K. Représentation/consultation de personnes en situation de handicap au sein du/par le CNT :

A ce jour (24 juillet 2023), le dossier thématique « handicap » du CNT n'a pas été mise à jour depuis le 30 juillet 2015. Le CSNPH trouve toutefois le dossier très utile, compte tenu de la dispersion institutionnelle en Belgique, et aimerait demander au CNT de le diffuser, sous réserve d’une mise à jour.

Le CSNPH trouve néanmoins que l’introduction de l’article 22ter de la Constitution requiert au moins une réévaluation des CTT existantes, en tenant compte du droit à l’inclusion et aux aménagements raisonnables des personnes en situation de handicap.

La représentation ou au moins la consultation des personnes en situation de handicap au sein de/et par la CTT devrait profiter au handistreaming et devrait aussi aider à sensibiliser les employeurs. Les CTT (inter)sectorielles peuvent - par exemple - jouer un rôle important dans l’ancrage de la diversité et de l’inclusion dans les stratégies d’entreprise des employeurs.

Le CSNPH a déjà collaboré avec les partenaires sociaux et aimerait approfondir cette collaboration.

L. Ne sont pas abordés dans la proposition de résolution :

Quelques points qui n’ont pas été abordés dans la proposition de résolution, mais qui sont tout aussi importants :

    • Tout d’abord, en matière d’accessibilité : l’accessibilité des transports et des infrastructures est une condition essentielle pour se déplacer et, par conséquent, constitue également la porte d’accès au marché du travail.
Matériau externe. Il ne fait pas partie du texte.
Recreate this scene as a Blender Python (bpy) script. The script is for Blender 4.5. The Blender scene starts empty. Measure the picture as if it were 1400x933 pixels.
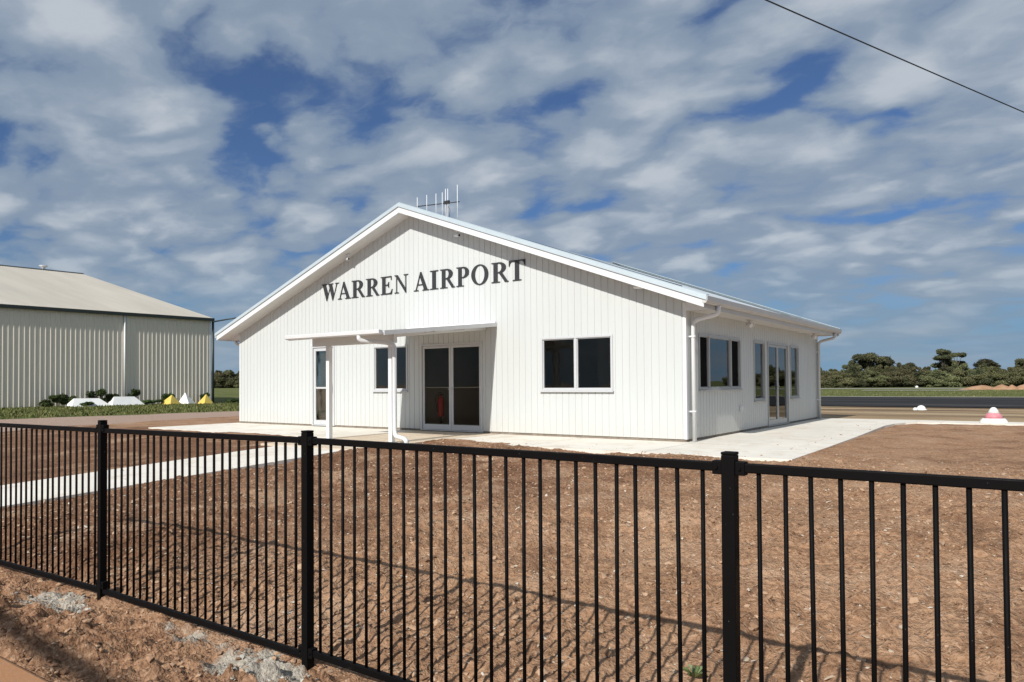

Le manque d’accessibilité et d’interopérabilité entre les différents moyens de transport est un réel obstacle à l’emploi des personnes en situation de handicap.

    • Ensuite, en ce qui concerne la mobilité interrégionale, il est nécessaire d’améliorer la conformité des différentes aides et primes de soutien pour les affiliés à une agence pour les personnes en situation de handicap, mais qui travaillent dans une autre région. Des problèmes sont encore souvent signalés en ce qui concerne l’accès aux aides sur le lieu de travail ou à la maison. Voir Avis 2023/03.